- [Goal]
Go through the material below, count the lines with the word "band", and reply with the count alone.
------
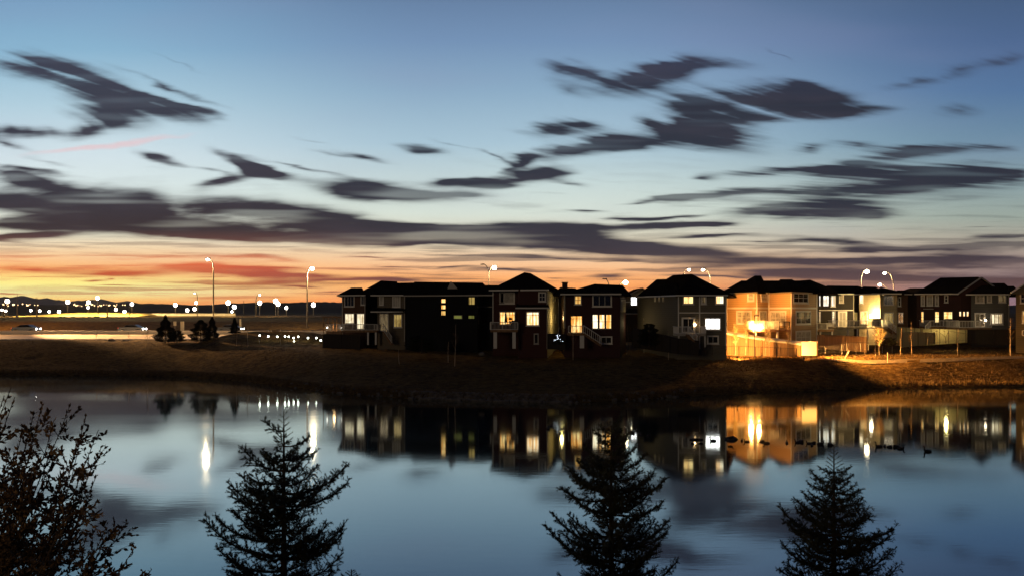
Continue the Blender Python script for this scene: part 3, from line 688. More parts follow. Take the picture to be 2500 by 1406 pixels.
# J: tan house with floodlit corner
h10 = House('house', 'tan house whose corner is burnt out by a blazing wall lamp above a deck',
  [(2097,119),(2134,116),(2149,114.5),(2150,116.5),(2190,115.5),(2191,118),(2216,118)], 11, 3., PZ(716, 117), 'siding_tan', backshift=5.)
h10.roof([(2086,118),(2152,113.6),(2170,126),(2100,131)], [(2108,698,124),(2138,699,124)], gutter='trim_dim')
h10.roof([(2128,114),(2200,114.2),(2235,128),(2140,130)], [(2150,700,123),(2188,708,121)], gutter='trim')
h10.roof([(2186,117),(2226,117.4),(2235,128),(2190,128)], [(2190,707,122),(2212,707,122)], gutter='trim_dim')
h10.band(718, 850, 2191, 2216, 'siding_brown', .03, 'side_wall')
h10.win(2099, 718, 2108, 741, 'lit_hot', trim='trim', tw=.08); h10.win(2157, 720, 2182, 744, 'glass_dark', 3, 1)
h10.win(2101, 758, 2118, 790, 'lit_warm', 2, 1, tw=.12); h10.win(2157, 761, 2182, 790, 'lit_yellow', 3, 2, hsplit=.8)
h10.win(2190.5+.8, 724, 2199.5, 747, 'glass_dark', 1, 2); h10.win(2191.5, 761, 2205.5, 788, 'lit_hot', 2, 1, tw=.1, trim='trim_dim')
h10.deck(2042, 2168, 112.4, 115.4, 797, 781, foot=826, posts=((2071,.15),(2095,.15),(2120,.15),(2150,.15)), fm='siding_tan', gap=.2)
h10.stair((2168, 797), (2188, 812), 112.4)
mb = MB(); q = P(2128, 771, 114.6); mb.box(q+Vector((0, .15, 0)), (.3, .3, .4)); mb.ball(q, .2); mb.build('wall_lamp', 'lamp_warm', h10.root)
# N: low roof behind
h11 = House('house', 'unlit house set back, its low roof showing beside the wide dark red one', [(2190,135),(2262,135)], 9, 4, PZ(716, 135), 'siding_shaded')
h11.roof([(2180,133.5),(2270,133.5),(2275,146),(2185,146)], [(2222,702,139),(2262,702,139)], gutter=None)
# K
h12 = House('house', 'wide dark red house with three small square lit windows under a broad gabled roof',
  [(2238,119),(2346,117),(2372,117)], 11, 3., PZ(716, 118), 'siding_maroon', backshift=3.5)
h12.roof([(2232,117.6),(2340,115.8),(2372,130),(2250,131)], [(2296,677,124),(2390,675,124)])
h12.gable((2336, 716, 116), (2436, 704, 116), (2396, 675, 116), 14, m='trim_dim', wm='siding_maroon', shift=6.)
for (a, b_) in ((2248, 2258), (2282, 2292)): h12.win(a, 719, b_, 746, 'curtain', 1, 1)
h12.win(2262, 719, 2278, 746, 'curtain', 1, 1); h12.win(2305, 719, 2315, 738, 'glass_dark', 1, 2)
h12.win(2248, 759, 2255.5, 786, 'lit_warm', 1, 2, trim='trim_dim', tw=.08); h12.win(2282, 759, 2293, 786, 'lit_warm', 1, 2, trim='trim_dim', tw=.08)
h12.win(2303, 759, 2326, 789, 'lit_warm', 2, 2, hsplit=.85, trim='trim_dim', tw=.1, name='patio_door')
for px in (2344, 2353, 2362): h12.win(px-3.8, 758, px+3.8, 772, 'lit_hot', trim='siding_maroon', tw=.1)
h12.band(752, 754, 2254, 2279, 'trim_dim', name='awning_edge')
h12.deck(2272, 2340, 113.6, 116.8, 796, 781, m='rail_white', gap=.2); h12.stair((2272, 797), (2258, 812), 113.6)
# L
h13 = House('house', 'slate grey house near the right edge with one curtained lit window above its deck',
  [(2371,112.5),(2463,112)], 12, 3., PZ(717, 112), 'siding_slate', backshift=7.)
h13.roof([(2358,111.4),(2466,111),(2490,125),(2372,126)], [(2408,690,118),(2452,690,118)])
h13.roof([(2440,113),(2490,113),(2500,126),(2450,126)], [(2456,697,119),(2475,697,119)], gutter=None)
h13.win(2381, 718, 2403, 739, 'curtain', 2, 1); h13.win(2409, 718, 2421, 738, 'curtain'); h13.win(2437, 718, 2456, 738, 'lit_dim', 2, 1)
h13.win(2379, 762, 2405, 797, 'lit_dim', 2, 1, name='patio_door', tw=.2); h13.win(2417, 763, 2449, 791, 'lit_cream', 3, 1, tw=.2)
h13.down(2462, 720, 796, 'trim_dim'); h13.deck(2343, 2421, 108.6, 112, 799, 782, m='rail_white', gap=.2, foot=820, posts=((2386,.15),))
mb = MB(); mb.ball(P(2406, 781, 111.7), .13); mb.build('wall_lamp', 'lamp_warm', h13.root)
# M
h14 = House('house', 'ochre gabled house cut off by the right edge of the view', [(2480,104),(2560,103)], 12, 3., PZ(712, 104), 'siding_ochre', backshift=8.)
h14.gable((2468, 712, 102.6), (2572, 712, 102.6), (2520, 678, 102.6), 12, m='trim', wm='siding_ochre', shift=8.)
h14.win(2490, 715, 2512, 740, 'glass_dark', 2, 2); h14.win(2495, 757, 2512, 788, 'lit_amber', 2, 1); h14.win(2495, 804, 2512, 818, 'glass_dark'); h14.band(711, 713, m='trim')

# ---------------------------------------------------------------- light helpers
def light(name, loc, power, col, typ='POINT', r=.15, aim=None, size=R(80), blend=.4, parent=None):
    l = bpy.data.lights.new(name, typ); l.energy = power; l.color = col; l.shadow_soft_size = r
    o = bpy.data.objects.new(name, l); COL.objects.link(o)
    o.location = Vector(loc)-(org(parent) if parent else Vector((0, 0, 0)))
    if parent: o.parent = parent
    if typ == 'SPOT':
        l.spot_size = size; l.spot_blend = blend
        o.rotation_euler = (Vector(aim)-Vector(loc)).to_track_quat('-Z', 'Y').to_euler()
    return o
SOD = (1, .44, .10)
# ---------------------------------------------------------------- street lamps
def street_lamp(label, base, head, Y, m='lamp_warm', power=0, col=(1, .72, .42), ball=.25, pm='pole_warm', r0=.10, name='street_lamp', second=None, aim=None):
    zb_ = hgt(PX(base[0], Y), Y) if len(base) == 1 else PZ(base[1], Y)
    B = Vector((PX(base[0], Y), Y, zb_)); H = P(head[0], head[1], Y)
    r = empty(name, B, label, 'street lamp', 'street lamps'); s_ = 1 if H.x > B.x else -1
    w = abs(H.x-B.x); top = H.z+.25; pts_ = [B, Vector((B.x, Y, B.z+.3*(top-B.z))), Vector((B.x, Y, top-w*1.9))]
    for i in range(1, 9):
        a = i/8*math.pi/2; pts_.append(Vector((B.x+s_*w*.92*(1-math.cos(a)), Y, top-w*1.9*(1-math.sin(a)))))
    mb = MB(); n_ = len(pts_); mb.tube(pts_, [r0*(1-.55*i/(n_-1)) for i in range(n_)], 7); mb.build('pole', pm, r, True)
    hd = MB(); hd.box((H.x-s_*.1, Y, H.z+.22), (.75, .34, .16)); hd.build('lamp_head', 'pole_dark', r)
    if m:
        bb = MB(); bb.ball(H, ball, sz=.85); bb.build('globe', m, r, True)
    if second:
        H2 = P(second[0], second[1], Y); s2 = 1 if H2.x > B.x else -1; w2 = abs(H2.x-B.x); pp = [Vector((B.x, Y, H.z-1.1))]
        for i in range(1, 8):
            a = i/7*math.pi/2; pp.append(Vector((B.x+s2*w2*.92*(1-math.cos(a)), Y, H.z-1.1+(H2.z+.2-H.z+1.1)*math.sin(a))))
        a2 = MB(); a2.tube(pp, .07, 6); a2.build('arm', 'pole_dark', r, True); h2_ = MB(); h2_.box((H2.x-s2*.1, Y, H2.z+.1), (.8, .3, .16)); h2_.build('lamp_head', 'pole_dark', r)
    if power: light('lamp_light', H+Vector((s_*.3, -.1, -.95)), power, col, parent=r)
    return r
lampA = street_lamp('tall street lamp at the bend of the lit road, arm hooked to the left', (521, 802), (507, 633), 141, 'lamp_white', 3000, r0=.13, pm='pole_warm', ball=.28)
street_lamp('tall pale street lamp near the left end of the houses, globe on the right side', (750, 800), (762, 655), 150, 'lamp_white', 4500, r0=.14, ball=.38)
street_lamp('twin-armed street lamp rising behind the near-black house, only the right globe lit', (1193, 790), (1207, 653), 150, 'lamp_white', 3000, ball=.44, second=(1177, 646))
street_lamp('unlit curved street lamp behind the house with three tall lit windows', (1487, 790), (1475, 683), 135, None, 0, pm='pole_dark')
street_lamp('lit street lamp bending right over the roof of the house with three tall windows', (1504, 790), (1527, 689), 135, 'lamp_warm', 3000, ball=.42)
street_lamp('street lamp rising over the left slope of the olive grey roof, arm to the right', (1667, 790), (1682, 658), 135, 'lamp_warm', 2000)
street_lamp('street lamp behind the right slope of the olive grey roof, arm to the left', (1735, 790), (1716, 658), 135, 'lamp_warm', 2000)
street_lamp('brightest street lamp above the tan house, arm to the right', (2102, 790), (2116, 662), 140, 'lamp_warm', 3000, ball=.38)
street_lamp('thin street lamp right of the tan house, long arm to the left', (2182, 790), (2160, 666), 140, 'lamp_warm', 1500, ball=.26)
street_lamp('low street lamp peeping over the tan roof', (2173, 790), (2148, 694), 165, 'lamp_warm', 1500, ball=.33)
street_lamp('small far street lamp left of the tall one by the road bend', (482, 770), (475, 715), 235, 'lamp_small', 0, r0=.12, ball=.2)
street_lamp('small far street lamp between the two tall road lamps', (625, 771), (634, 719), 235, 'lamp_small', 0, r0=.14, ball=.3)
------
- [Written answer]
3